2. Poor skill development
Nonprofits are usually small and have a shoestring budget, which means there’s little room for training or career development compared to organisations in the for-profit sector.

3. Poor option value
It’s much easier to transition from the corporate sector into nonprofits than vice versa, so if you want to try both, it’s better to start outside of nonprofits, then enter later.

Instead, he suggests if people really want to make a difference, they should get into a lucrative career like finance and then donate a significant portion of their income. In that way, they will have a greater impact.

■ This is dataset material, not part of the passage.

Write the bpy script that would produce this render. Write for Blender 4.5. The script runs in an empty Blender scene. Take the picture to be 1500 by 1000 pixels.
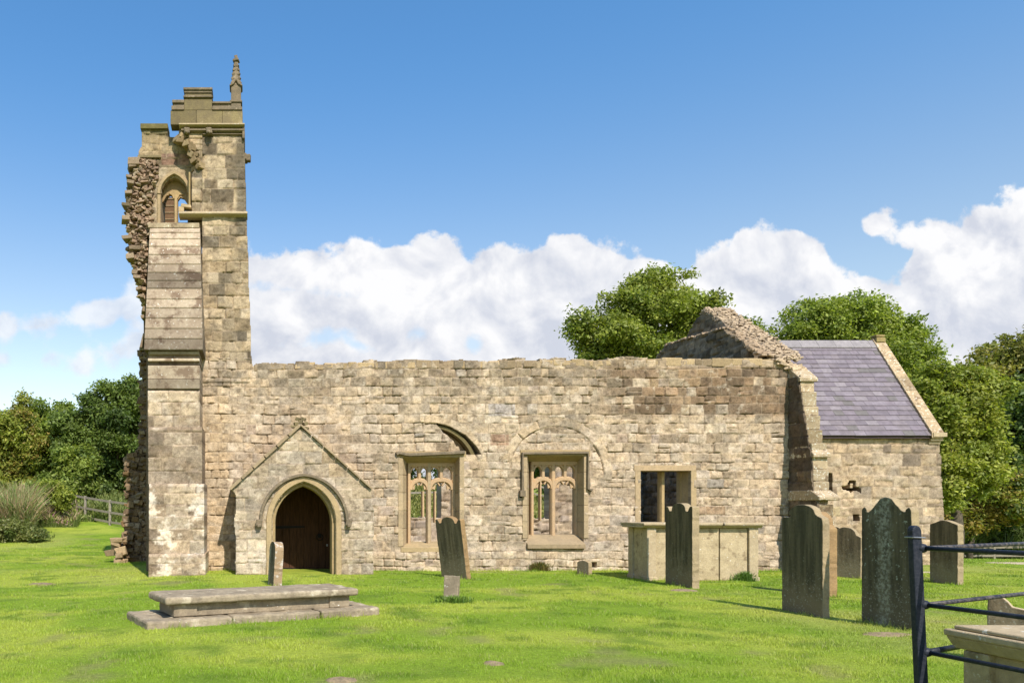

Other career paths he suggests are entrepreneurship, research, politics and jobs like consulting that allow you to build your skills. Each of these options will either afford you an opportunity to make an impact, or develop your skills to the level required by highly effective charities.

While McAskill’s findings are mostly focused on social welfare and health related charities, arts organizations need to grapple with most of the same issues. It is difficult for arts organizations to show quantitative impacts; there generally isn’t a budget for training and career development; and the sentiment that the organization ought to be run like a business often sees business people hired into leadership positions over non-profit career professionals.

The other consideration is that we are told Millennials want to make a difference. McAskill’s suggestion that non-profit work come later in life combined with pressure to study business or science rather than the liberal arts could see some of the most talented individuals diverted away from the non-profit sector.

The tough question the non-profit arts world may need to seriously grapple with is whether it might be better if we recruited for profit mid- to late careerists for our jobs. We all bristle at the idea–and not infrequently reality–of someone from the corporate world coming in and telling us we are doing it all wrong.

It might be possible to mitigate that by forming partnerships/alliances with companies to establish a non-profit track where interested individuals volunteer with your organization or take a position on the board. In that way you might solve the challenge of getting younger people on your board and groom people to eventually be a non-profit leader.

Perhaps only 10% of those in the track ever decide to transition from their corporate job, but those that do are more thoroughly versed in non-profit operations. Those that don’t have satisfied their urge to make a difference.

Though perhaps a simpler solution would be to see if your staff could piggyback on a professional development opportunity a local business is providing their employees. They may have a speaker that costs $20,000 to engage for one day so you would never be able to afford that. But if you pitched in $250 per employee, they might let you participate.

The same with conferences. There are a lot of artists that piggyback in on a vendor’s badge allotment at arts conferences or pay the reduced “additional employee” rate. Corporate partners may allow your employees to do the same.

Or as part of your sponsorship request, you could ask a corporate partner to out and out pay for your employee to join their employees at some training event or conference.

True, the content of the conference may not be entirely applicable to the arts–but it may inspire something you might never have considered. Not to mention 80% applicable can be better than no professional development at all.

Tagging along on professional development seminars doesn’t solve all the issues Will McAskill cites, but it does start to address them.